Sulla questione connessa ai concorsi nel mondo della scuola finalizzati al reclutamento dei docenti ha detto la sua nelle ultime ore Pietro Ichino, accademico e giurista, il quale ha cercato di dissipare qualsiasi dubbio sulla situazione attuale. Per farlo, ha deciso di rilasciare un’intervista ad “Acta Non Verba”, sottolineando il proprio punto di vista circa la riforma dei concorsi pubblici: “Per quel che riguarda la scuola, effettivamente, mi sembra che l’esigenza di stabilizzazione dei precari prevalga su quella di privilegiare le persone più dotate e più preparate per l’insegnamento”.



Ichino ha inoltre sottolineato che “nella scuola, col prevedere quasi 50mila assunzioni stabili, che potranno avvenire privilegiando il possesso di titoli di servizio, di fatto si creano i presupposti perché a vincere sia chi è già entrato come precario, senza concorso. Si calcola che in questo modo addirittura un terzo del totale degli insegnanti della scuola primaria e media in Italia risulterà assunto in pianta stabile senza superamento di un vero concorso”.



CONCORSI SCUOLA, CASSESE: “SIANO IMPARZIALI”

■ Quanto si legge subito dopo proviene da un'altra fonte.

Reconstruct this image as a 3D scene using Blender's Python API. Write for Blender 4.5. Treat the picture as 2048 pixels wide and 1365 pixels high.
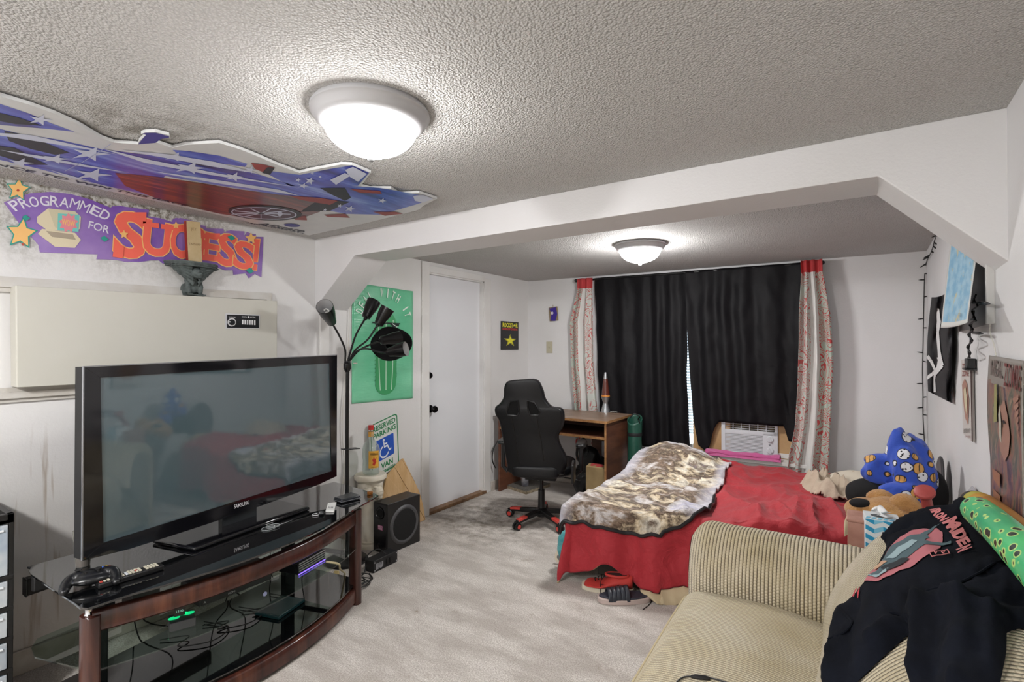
import bpy, bmesh, math, random
from math import sin, cos, pi, radians, sqrt, atan2, hypot
from mathutils import Vector, Matrix, noise
from mathutils.geometry import tessellate_polygon
random.seed(7)
sc = bpy.context.scene
COL = sc.collection
for o in list(bpy.data.objects): bpy.data.objects.remove(o)

# ------------------------------------------------------------------ camera
FPX, YAW, PIT, PX0, PY0, CAMZ = 1032.6, 0.5941, 0.0087, 1024.0, 685.8, 1.37
cam_data = bpy.data.cameras.new('camera')
cam_data.sensor_width = 36.0
cam_data.lens = FPX / 2048 * 36.0
cam_data.shift_y = (PY0 - 682.5) / 2048
cam_data.clip_start = 0.02
cam = bpy.data.objects.new('camera', cam_data)
COL.objects.link(cam)
cam.location = (0, 0, CAMZ)
cam.rotation_euler = (pi / 2 + PIT, 0, YAW)
sc.camera = cam

# ------------------------------------------------------------------ light and exposure
world = bpy.data.worlds.new('daylight')
sc.world = world
world.use_nodes = True
world.node_tree.nodes['Background'].inputs[0].default_value = (0.85, 0.92, 1.0, 1)
world.node_tree.nodes['Background'].inputs[1].default_value = 1.0
LAMP_NEAR, LAMP_FAR, LAMP_FILL = 15.0, 40.0, 95.0     # emission strength of the frosted domes, the last an added unseen fill
sc.view_settings.view_transform = 'Standard'
sc.view_settings.look = 'None'
sc.view_settings.gamma = 1.0
sc.view_settings.use_curve_mapping = False
sc.view_settings.exposure = 1.95
sc.cycles.max_bounces = 10
sc.cycles.diffuse_bounces = 6
sc.cycles.glossy_bounces = 5
sc.cycles.transmission_bounces = 8
sc.cycles.transparent_max_bounces = 16
sc.cycles.use_denoising = True

# ------------------------------------------------------------------ helpers
_s, _c, _sp, _cp = sin(YAW), cos(YAW), sin(PIT), cos(PIT)
def ray(px, py):
    x = (px - PX0) / FPX; y = -(py - PY0) / FPX
    dep = _cp - y * _sp; z = _sp + y * _cp
    return Vector((_c * x - _s * dep, _s * x + _c * dep, z))
def at(px, py, ax, v):
    """the point of the plane ax = v seen at pixel (px, py) of the photograph"""
    d = ray(px, py); i = 'xyz'.index(ax); o = Vector((0, 0, CAMZ))
    return o + d * ((v - o[i]) / d[i])
def at_plane(px, py, p0, n):
    d = ray(px, py); o = Vector((0, 0, CAMZ))
    return o + d * ((Vector(p0) - o).dot(n) / d.dot(n))

def lin(h):
    if isinstance(h, str):
        h = h.lstrip('#'); rgb = [int(h[i:i + 2], 16) / 255 for i in (0, 2, 4)]
    else: rgb = h
    return tuple(c / 12.92 if c <= .04045 else ((c + .055) / 1.055) ** 2.4 for c in rgb) + (1,)

class N:
    """small node-tree writer"""
    def __init__(s, name):
        s.m = bpy.data.materials.new(name); s.m.use_nodes = True
        s.t = s.m.node_tree; s.b = s.t.nodes['Principled BSDF']; s.out = s.t.nodes['Material Output']
        s._tc = None
    def n(s, typ, **kw):
        nd = s.t.nodes.new(typ)
        for k, v in kw.items():
            if k.startswith('_'): setattr(nd, k[1:], v)
            else:
                key = int(k[1:]) if k[0] == 'i' and k[1:].isdigit() else k.replace('_', ' ')
                s.set(nd.inputs[key], v)
        return nd
    def set(s, inp, v):
        if isinstance(v, bpy.types.NodeSocket): s.t.links.new(v, inp)
        else: inp.default_value = v
    def coord(s, which='Object'):
        if s._tc is None: s._tc = s.t.nodes.new('ShaderNodeTexCoord')
        return s._tc.outputs[which]
    def map(s, scale=(1, 1, 1), which='Object', rot=(0, 0, 0), loc=(0, 0, 0)):
        return s.n('ShaderNodeMapping', Vector=s.coord(which), Scale=scale, Rotation=rot, Location=loc).outputs[0]
    def noise(s, scale=5, detail=4, rough=.5, vec=None, dist=0, out=0):
        return s.n('ShaderNodeTexNoise', Vector=vec if vec else s.coord(), Scale=scale, Detail=detail, Roughness=rough, Distortion=dist).outputs[out]
    def vor(s, scale=5, vec=None, feature='F1', rand=1.0, out='Distance'):
        return s.n('ShaderNodeTexVoronoi', _feature=feature, Vector=vec if vec else s.coord(), Scale=scale, Randomness=rand).outputs[out]
    def wave(s, scale=5, vec=None, dist=0, dirn='X', prof='SIN', detail=2, dscale=1):
        return s.n('ShaderNodeTexWave', _bands_direction=dirn, _wave_profile=prof, Vector=vec if vec else s.coord(), Scale=scale, Distortion=dist, Detail=detail, i4=dscale).outputs[1]
    def ramp(s, fac, stops, interp='LINEAR'):
        r = s.n('ShaderNodeValToRGB', Fac=fac); cr = r.color_ramp; cr.interpolation = interp
        while len(cr.elements) < len(stops): cr.elements.new(.5)
        for e, (p, c) in zip(cr.elements, stops):
            e.position = p; e.color = c if isinstance(c, tuple) and len(c) == 4 else (lin(c) if isinstance(c, str) else (c, c, c, 1))
        return r.outputs[0]
    def mix(s, fac, a, b, mode='MIX'):
        nd = s.t.nodes.new('ShaderNodeMix'); nd.data_type = 'RGBA'; nd.blend_type = mode
        s.set(nd.inputs[0], fac)
        for i, v in ((6, a), (7, b)): s.set(nd.inputs[i], lin(v) if isinstance(v, str) else v)
        return nd.outputs[2]
    def math(s, op, a, b=0.0, c=0.0, clamp=False):
        nd = s.t.nodes.new('ShaderNodeMath'); nd.operation = op; nd.use_clamp = clamp
        s.set(nd.inputs[0], a); s.set(nd.inputs[1], b)
        if op in ('MULTIPLY_ADD', 'SMOOTH_MIN'): s.set(nd.inputs[2], c)
        return nd.outputs[0]
    def xyz(s, vec=None):
        nd = s.n('ShaderNodeSeparateXYZ', Vector=vec if vec else s.coord()); return nd.outputs
    def bump(s, h, strength=.3, dist=.01, prev=None):
        nd = s.n('ShaderNodeBump', Height=h, Strength=strength, Distance=dist)
        if prev: s.set(nd.inputs['Normal'], prev)
        s.t.links.new(nd.outputs[0], s.b.inputs['Normal']); return nd.outputs[0]
    def p(s, **kw):
        for k, v in kw.items():
            key = k.replace('_', ' ')
            if key == 'Color': key = 'Base Color'
            if isinstance(v, str): v = lin(v)
            s.set(s.b.inputs[key], v)
        return s
_mats = {}
def mat(name, col, rough=.6, metal=0.0, bump=None, vary=None, sheen=0.0, coat=0.0, emit=0.0, spec=.5, alpha=1.0, sss=0.0):
    """bump = (scale, strength, distance); vary = (scale, other colour, amount)"""
    if name in _mats: return _mats[name]
    q = N(name)
    c = lin(col)
    if vary:
        f = q.ramp(q.noise(vary[0], 5, .6), [(.35, 0.0), (.7, vary[2] if len(vary) > 2 else 1.0)])
        q.p(Color=q.mix(f, c, lin(vary[1])))
    else: q.p(Color=c)
    q.p(Roughness=rough, Metallic=metal)
    q.b.inputs['Specular IOR Level'].default_value = spec
    if sheen: q.p(Sheen_Weight=sheen)
    if coat: q.p(Coat_Weight=coat, Coat_Roughness=.08)
    if emit: q.p(Emission_Color=c, Emission_Strength=emit)
    if alpha < 1: q.p(Alpha=alpha)
    if bump: q.bump(q.noise(bump[0], 4, .6), bump[1], bump[2])
    _mats[name] = q.m
    return q.m
def glass(name, tint='#ffffff', gloss=.05, base=.0, basecol='#101010', refl=1.0):
    """thin glass: what lies behind shows through, the surface reflects by Fresnel"""
    if name in _mats: return _mats[name]
    q = N(name); t = q.t
    tr = q.n('ShaderNodeBsdfTransparent', Color=lin(tint))
    gl = q.n('ShaderNodeBsdfGlossy', Roughness=gloss)
    fr = q.n('ShaderNodeFresnel', IOR=1.5)
    bf = q.math('SUBTRACT', 1.0, q.n('ShaderNodeNewGeometry').outputs['Backfacing'])
    m1 = q.n('ShaderNodeMixShader', Fac=q.math('MULTIPLY', q.math('MULTIPLY', fr.outputs[0], bf), refl, clamp=True)); t.links.new(tr.outputs[0], m1.inputs[1]); t.links.new(gl.outputs[0], m1.inputs[2])
    last = m1
    if base > 0:
        df = q.n('ShaderNodeBsdfDiffuse', Color=lin(basecol))
        m2 = q.n('ShaderNodeMixShader', Fac=base); t.links.new(m1.outputs[0], m2.inputs[1]); t.links.new(df.outputs[0], m2.inputs[2]); last = m2
    t.links.new(last.outputs[0], q.out.inputs[0])
    _mats[name] = q.m
    return q.m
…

In materia di concorsi scuola, come ricorda il portale “Orizzontescuola.it”, nei giorni scorsi su “Il Corriere della Sera” è intervenuto un altro giurista, Sabino Cassese, le cui parole sono state le seguenti: “Gli argomenti per aggirare la competizione aperta e decisa secondo il merito sono sempre gli stessi… L’urgenza, la necessità di smaltire le sacche di precari, le irresistibili pressioni dei sindacati. Solo con i concorsi si può avere una amministrazione pubblica più efficace. In altre parole, i concorsi, cioè la competizione, aperta a tutti, e la vittoria decisa sulla base del merito e in maniera imparziale, rispondono a due esigenze: una della società (dare eguali chances a tutti) e una dello Stato (scegliere i più capaci)”. Dichiarazioni forti, a cui ha fatto seguito una chiosa permeata da verità e che riassume anche, inconsapevolmente, il pensiero del sopra menzionato Ichino: “Se si evitano i concorsi, si creano condizioni di favore o di privilegio e non ci si può poi lamentare della tanto vituperata burocrazia”.